Weakness: Pass Rushing

For as good of a run defender Ellis is, he is non-existent in the passing game. He has only recorded a half-sack in eight seasons in the NFL with two different organizations. That came back in 2017 as a member of the Oakland Raiders.

Ellis is designed to rush the passer, but most of the time, his job does not entail pass-rushing. Ellis is there to collect bodies and eat up blocks--that is why he is referred to as a two-down lineman.

He lacks the requisite explosion to get an offensive lineman on his heels immediately or to use his bull rush to force a guard or center into the quarterback's lap.

Ellis does not have the quickness to get the offensive linemen on his shoulder, and he lacks the bend to quickly change levels when necessary to shed pass blockers.

He most likely won't be on the field in obvious passing downs. This keeps him fresher to face the run blocking. He will also see his snaps decrease based on the offense they are facing that week. Ellis is best as a point-of-attack run defender, less effective against outside zone teams, and just a body out there in the pass rush.

Final Thoughts

Ellis doesn’t completely solve the problem for the Giants at nose tackle. They still need more depth and dynamic at the position. There’s a good chance that they use one of their Day 1 or Day 2 picks on an interior defensive lineman.
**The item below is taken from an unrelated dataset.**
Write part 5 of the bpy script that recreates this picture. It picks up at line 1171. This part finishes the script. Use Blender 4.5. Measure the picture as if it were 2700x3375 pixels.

Ellis will undoubtedly be a mentor for whomever they bring in via the draft as they look to get acclimated to the NFL and, more specifically, to this defense. The Giants will need to address more pass-rushing speed on the interior by either drafting someone or moving pieces like Dexter Lawrence II to the nose, especially in obvious pass-rush situations.

Ellis is another signee that allows the Giants to avoid reaching for a prospect in the draft; if there is no defensive tackle with value available where they are picking, they can afford to resist the temptation to reach because it is a definitive need.

Plugging Eliis into a lineup with Leonard Williams and Lawrence flanking him should be a formidable front for offensive lines to contend with. At the very least, they will need to solve some problems to navigate themselves through that front.